***** SUPPLIED MATERIAL
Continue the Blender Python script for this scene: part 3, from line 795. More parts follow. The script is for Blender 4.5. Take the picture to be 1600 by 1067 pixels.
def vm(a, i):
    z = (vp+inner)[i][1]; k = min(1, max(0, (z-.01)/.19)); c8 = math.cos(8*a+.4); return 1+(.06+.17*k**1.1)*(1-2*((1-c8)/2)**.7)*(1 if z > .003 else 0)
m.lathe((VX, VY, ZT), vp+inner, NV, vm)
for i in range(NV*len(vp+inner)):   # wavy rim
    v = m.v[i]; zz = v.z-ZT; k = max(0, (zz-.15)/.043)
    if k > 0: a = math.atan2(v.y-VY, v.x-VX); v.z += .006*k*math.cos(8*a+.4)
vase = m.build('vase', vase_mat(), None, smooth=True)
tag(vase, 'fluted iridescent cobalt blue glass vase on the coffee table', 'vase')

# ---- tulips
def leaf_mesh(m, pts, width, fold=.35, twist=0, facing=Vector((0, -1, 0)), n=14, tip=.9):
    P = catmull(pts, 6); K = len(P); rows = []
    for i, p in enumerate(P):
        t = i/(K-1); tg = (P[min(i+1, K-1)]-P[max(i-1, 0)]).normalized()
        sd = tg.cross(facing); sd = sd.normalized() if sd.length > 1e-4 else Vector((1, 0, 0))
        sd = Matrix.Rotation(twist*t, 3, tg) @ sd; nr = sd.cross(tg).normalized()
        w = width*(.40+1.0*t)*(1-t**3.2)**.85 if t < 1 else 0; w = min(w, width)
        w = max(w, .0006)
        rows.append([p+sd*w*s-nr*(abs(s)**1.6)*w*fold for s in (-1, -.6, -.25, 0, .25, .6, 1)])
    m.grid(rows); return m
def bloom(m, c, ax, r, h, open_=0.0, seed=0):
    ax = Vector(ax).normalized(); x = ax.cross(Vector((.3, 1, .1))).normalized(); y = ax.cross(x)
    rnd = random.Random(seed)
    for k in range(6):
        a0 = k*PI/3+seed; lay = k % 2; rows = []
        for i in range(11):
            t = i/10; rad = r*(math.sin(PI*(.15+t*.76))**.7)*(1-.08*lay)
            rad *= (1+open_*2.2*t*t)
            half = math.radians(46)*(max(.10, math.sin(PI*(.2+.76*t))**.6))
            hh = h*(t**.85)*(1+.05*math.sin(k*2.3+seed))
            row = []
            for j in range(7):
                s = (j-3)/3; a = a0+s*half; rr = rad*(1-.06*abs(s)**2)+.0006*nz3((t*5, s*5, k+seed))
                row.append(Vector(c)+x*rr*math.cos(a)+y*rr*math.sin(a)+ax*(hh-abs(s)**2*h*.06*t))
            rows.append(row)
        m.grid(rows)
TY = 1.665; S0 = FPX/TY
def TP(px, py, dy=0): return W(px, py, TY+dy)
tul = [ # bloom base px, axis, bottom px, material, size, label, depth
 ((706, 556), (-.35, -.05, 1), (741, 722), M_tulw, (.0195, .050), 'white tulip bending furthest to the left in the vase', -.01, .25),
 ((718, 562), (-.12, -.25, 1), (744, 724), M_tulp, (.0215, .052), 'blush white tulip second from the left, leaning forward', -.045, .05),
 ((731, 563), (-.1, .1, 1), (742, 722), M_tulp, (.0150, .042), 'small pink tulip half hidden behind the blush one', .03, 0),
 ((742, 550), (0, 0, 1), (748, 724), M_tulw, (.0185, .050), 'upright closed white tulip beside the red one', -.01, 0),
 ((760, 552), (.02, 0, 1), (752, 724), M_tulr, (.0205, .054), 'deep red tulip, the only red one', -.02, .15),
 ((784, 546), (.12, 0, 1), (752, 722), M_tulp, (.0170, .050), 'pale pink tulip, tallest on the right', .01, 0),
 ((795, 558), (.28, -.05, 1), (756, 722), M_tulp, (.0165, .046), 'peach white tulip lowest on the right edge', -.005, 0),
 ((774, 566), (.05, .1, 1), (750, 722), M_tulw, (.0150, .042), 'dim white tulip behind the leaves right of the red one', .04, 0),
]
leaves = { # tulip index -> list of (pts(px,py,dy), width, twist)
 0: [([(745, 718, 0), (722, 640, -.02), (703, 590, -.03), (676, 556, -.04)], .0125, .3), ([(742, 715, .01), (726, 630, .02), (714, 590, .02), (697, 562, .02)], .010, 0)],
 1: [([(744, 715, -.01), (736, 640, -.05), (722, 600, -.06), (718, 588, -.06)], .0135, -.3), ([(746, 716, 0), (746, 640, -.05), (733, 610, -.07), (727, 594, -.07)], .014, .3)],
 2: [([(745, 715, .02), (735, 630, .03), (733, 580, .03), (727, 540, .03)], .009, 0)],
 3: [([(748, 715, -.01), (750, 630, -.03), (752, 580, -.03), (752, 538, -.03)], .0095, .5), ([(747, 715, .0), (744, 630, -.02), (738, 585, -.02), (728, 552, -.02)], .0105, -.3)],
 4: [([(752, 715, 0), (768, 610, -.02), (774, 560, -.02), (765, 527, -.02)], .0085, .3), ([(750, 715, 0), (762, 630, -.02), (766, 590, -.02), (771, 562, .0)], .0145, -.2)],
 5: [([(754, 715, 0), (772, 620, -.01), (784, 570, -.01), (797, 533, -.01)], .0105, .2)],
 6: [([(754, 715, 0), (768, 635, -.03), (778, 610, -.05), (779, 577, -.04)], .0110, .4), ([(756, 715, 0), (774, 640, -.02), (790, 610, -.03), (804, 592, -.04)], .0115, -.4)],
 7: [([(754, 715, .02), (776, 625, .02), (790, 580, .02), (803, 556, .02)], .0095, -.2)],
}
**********
■ INSTRUCTIONS TO FOLLOW ■
Starting at the first line of the material above, reproduce each line exactly up to and including the line with "tag(vase, 'fluted iridescent".

■ WORKED ANSWER ■
Continue the Blender Python script for this scene: part 3, from line 795. More parts follow. The script is for Blender 4.5. Take the picture to be 1600 by 1067 pixels.
def vm(a, i):
    z = (vp+inner)[i][1]; k = min(1, max(0, (z-.01)/.19)); c8 = math.cos(8*a+.4); return 1+(.06+.17*k**1.1)*(1-2*((1-c8)/2)**.7)*(1 if z > .003 else 0)
m.lathe((VX, VY, ZT), vp+inner, NV, vm)
for i in range(NV*len(vp+inner)):   # wavy rim
    v = m.v[i]; zz = v.z-ZT; k = max(0, (zz-.15)/.043)
    if k > 0: a = math.atan2(v.y-VY, v.x-VX); v.z += .006*k*math.cos(8*a+.4)
vase = m.build('vase', vase_mat(), None, smooth=True)
tag(vase, 'fluted iridescent cobalt blue glass vase on the coffee table', 'vase')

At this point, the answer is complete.